____ Recorded data
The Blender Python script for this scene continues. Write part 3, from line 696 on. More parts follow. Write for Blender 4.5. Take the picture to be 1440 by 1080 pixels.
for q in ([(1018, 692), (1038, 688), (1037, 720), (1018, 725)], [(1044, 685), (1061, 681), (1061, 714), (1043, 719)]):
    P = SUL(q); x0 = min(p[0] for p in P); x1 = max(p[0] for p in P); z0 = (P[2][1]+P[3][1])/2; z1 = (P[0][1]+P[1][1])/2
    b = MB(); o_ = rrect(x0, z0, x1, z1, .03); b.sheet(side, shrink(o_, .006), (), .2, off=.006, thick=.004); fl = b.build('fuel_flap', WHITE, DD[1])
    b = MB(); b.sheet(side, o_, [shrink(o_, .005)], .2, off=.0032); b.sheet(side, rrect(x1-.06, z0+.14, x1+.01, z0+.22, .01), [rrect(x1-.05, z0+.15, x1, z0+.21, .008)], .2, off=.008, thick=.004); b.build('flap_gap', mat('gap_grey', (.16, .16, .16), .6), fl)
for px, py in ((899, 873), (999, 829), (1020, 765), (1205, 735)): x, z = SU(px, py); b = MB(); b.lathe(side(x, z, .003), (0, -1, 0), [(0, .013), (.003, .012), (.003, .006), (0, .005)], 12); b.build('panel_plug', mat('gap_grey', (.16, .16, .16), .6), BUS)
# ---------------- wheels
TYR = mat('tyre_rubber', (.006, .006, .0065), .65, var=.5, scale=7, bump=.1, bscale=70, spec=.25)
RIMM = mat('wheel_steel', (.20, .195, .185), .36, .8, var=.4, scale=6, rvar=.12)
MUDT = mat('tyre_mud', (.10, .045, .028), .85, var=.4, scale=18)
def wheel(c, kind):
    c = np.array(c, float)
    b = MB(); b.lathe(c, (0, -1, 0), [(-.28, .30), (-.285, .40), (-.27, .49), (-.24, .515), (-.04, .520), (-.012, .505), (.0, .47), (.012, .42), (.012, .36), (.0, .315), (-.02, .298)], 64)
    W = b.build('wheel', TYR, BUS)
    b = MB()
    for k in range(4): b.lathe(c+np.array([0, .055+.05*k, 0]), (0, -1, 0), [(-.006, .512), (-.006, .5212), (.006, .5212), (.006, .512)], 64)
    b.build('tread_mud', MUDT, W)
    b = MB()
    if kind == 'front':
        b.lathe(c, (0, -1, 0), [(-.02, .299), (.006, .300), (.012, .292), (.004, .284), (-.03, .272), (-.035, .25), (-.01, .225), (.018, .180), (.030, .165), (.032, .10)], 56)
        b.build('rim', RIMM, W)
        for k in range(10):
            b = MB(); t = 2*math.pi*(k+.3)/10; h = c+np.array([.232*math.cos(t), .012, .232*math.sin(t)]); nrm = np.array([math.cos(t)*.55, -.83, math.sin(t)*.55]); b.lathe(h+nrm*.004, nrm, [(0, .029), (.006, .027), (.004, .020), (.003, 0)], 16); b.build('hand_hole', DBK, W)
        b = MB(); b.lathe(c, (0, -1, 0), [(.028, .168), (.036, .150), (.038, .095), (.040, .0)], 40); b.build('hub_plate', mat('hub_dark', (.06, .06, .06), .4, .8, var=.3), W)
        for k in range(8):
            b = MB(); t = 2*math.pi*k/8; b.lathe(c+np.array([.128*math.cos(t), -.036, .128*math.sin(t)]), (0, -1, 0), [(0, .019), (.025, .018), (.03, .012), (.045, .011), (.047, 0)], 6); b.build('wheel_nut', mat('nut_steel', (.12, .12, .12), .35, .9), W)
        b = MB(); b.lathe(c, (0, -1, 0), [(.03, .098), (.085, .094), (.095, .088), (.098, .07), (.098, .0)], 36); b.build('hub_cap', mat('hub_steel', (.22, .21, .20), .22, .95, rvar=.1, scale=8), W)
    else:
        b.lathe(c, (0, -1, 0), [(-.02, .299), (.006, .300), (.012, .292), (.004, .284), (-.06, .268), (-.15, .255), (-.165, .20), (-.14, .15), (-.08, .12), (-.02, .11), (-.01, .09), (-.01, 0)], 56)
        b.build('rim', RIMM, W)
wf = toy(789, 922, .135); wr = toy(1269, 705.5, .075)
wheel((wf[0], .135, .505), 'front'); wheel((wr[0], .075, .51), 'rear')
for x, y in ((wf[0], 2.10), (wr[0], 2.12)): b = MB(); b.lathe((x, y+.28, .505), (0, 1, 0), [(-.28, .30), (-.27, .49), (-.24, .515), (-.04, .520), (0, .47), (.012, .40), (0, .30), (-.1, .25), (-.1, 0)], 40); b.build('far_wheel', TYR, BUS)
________
The exercise:
Return the material in full, exactly as shown.

Correct answer:
The Blender Python script for this scene continues. Write part 3, from line 696 on. More parts follow. Write for Blender 4.5. Take the picture to be 1440 by 1080 pixels.
for q in ([(1018, 692), (1038, 688), (1037, 720), (1018, 725)], [(1044, 685), (1061, 681), (1061, 714), (1043, 719)]):
    P = SUL(q); x0 = min(p[0] for p in P); x1 = max(p[0] for p in P); z0 = (P[2][1]+P[3][1])/2; z1 = (P[0][1]+P[1][1])/2
    b = MB(); o_ = rrect(x0, z0, x1, z1, .03); b.sheet(side, shrink(o_, .006), (), .2, off=.006, thick=.004); fl = b.build('fuel_flap', WHITE, DD[1])
    b = MB(); b.sheet(side, o_, [shrink(o_, .005)], .2, off=.0032); b.sheet(side, rrect(x1-.06, z0+.14, x1+.01, z0+.22, .01), [rrect(x1-.05, z0+.15, x1, z0+.21, .008)], .2, off=.008, thick=.004); b.build('flap_gap', mat('gap_grey', (.16, .16, .16), .6), fl)
for px, py in ((899, 873), (999, 829), (1020, 765), (1205, 735)): x, z = SU(px, py); b = MB(); b.lathe(side(x, z, .003), (0, -1, 0), [(0, .013), (.003, .012), (.003, .006), (0, .005)], 12); b.build('panel_plug', mat('gap_grey', (.16, .16, .16), .6), BUS)
# ---------------- wheels
TYR = mat('tyre_rubber', (.006, .006, .0065), .65, var=.5, scale=7, bump=.1, bscale=70, spec=.25)
RIMM = mat('wheel_steel', (.20, .195, .185), .36, .8, var=.4, scale=6, rvar=.12)
MUDT = mat('tyre_mud', (.10, .045, .028), .85, var=.4, scale=18)
def wheel(c, kind):
    c = np.array(c, float)
    b = MB(); b.lathe(c, (0, -1, 0), [(-.28, .30), (-.285, .40), (-.27, .49), (-.24, .515), (-.04, .520), (-.012, .505), (.0, .47), (.012, .42), (.012, .36), (.0, .315), (-.02, .298)], 64)
    W = b.build('wheel', TYR, BUS)
    b = MB()
    for k in range(4): b.lathe(c+np.array([0, .055+.05*k, 0]), (0, -1, 0), [(-.006, .512), (-.006, .5212), (.006, .5212), (.006, .512)], 64)
    b.build('tread_mud', MUDT, W)
    b = MB()
    if kind == 'front':
        b.lathe(c, (0, -1, 0), [(-.02, .299), (.006, .300), (.012, .292), (.004, .284), (-.03, .272), (-.035, .25), (-.01, .225), (.018, .180), (.030, .165), (.032, .10)], 56)
        b.build('rim', RIMM, W)
        for k in range(10):
            b = MB(); t = 2*math.pi*(k+.3)/10; h = c+np.array([.232*math.cos(t), .012, .232*math.sin(t)]); nrm = np.array([math.cos(t)*.55, -.83, math.sin(t)*.55]); b.lathe(h+nrm*.004, nrm, [(0, .029), (.006, .027), (.004, .020), (.003, 0)], 16); b.build('hand_hole', DBK, W)
        b = MB(); b.lathe(c, (0, -1, 0), [(.028, .168), (.036, .150), (.038, .095), (.040, .0)], 40); b.build('hub_plate', mat('hub_dark', (.06, .06, .06), .4, .8, var=.3), W)
        for k in range(8):
            b = MB(); t = 2*math.pi*k/8; b.lathe(c+np.array([.128*math.cos(t), -.036, .128*math.sin(t)]), (0, -1, 0), [(0, .019), (.025, .018), (.03, .012), (.045, .011), (.047, 0)], 6); b.build('wheel_nut', mat('nut_steel', (.12, .12, .12), .35, .9), W)
        b = MB(); b.lathe(c, (0, -1, 0), [(.03, .098), (.085, .094), (.095, .088), (.098, .07), (.098, .0)], 36); b.build('hub_cap', mat('hub_steel', (.22, .21, .20), .22, .95, rvar=.1, scale=8), W)
    else:
        b.lathe(c, (0, -1, 0), [(-.02, .299), (.006, .300), (.012, .292), (.004, .284), (-.06, .268), (-.15, .255), (-.165, .20), (-.14, .15), (-.08, .12), (-.02, .11), (-.01, .09), (-.01, 0)], 56)
        b.build('rim', RIMM, W)
wf = toy(789, 922, .135); wr = toy(1269, 705.5, .075)
wheel((wf[0], .135, .505), 'front'); wheel((wr[0], .075, .51), 'rear')
for x, y in ((wf[0], 2.10), (wr[0], 2.12)): b = MB(); b.lathe((x, y+.28, .505), (0, 1, 0), [(-.28, .30), (-.27, .49), (-.24, .515), (-.04, .520), (0, .47), (.012, .40), (0, .30), (-.1, .25), (-.1, 0)], 40); b.build('far_wheel', TYR, BUS)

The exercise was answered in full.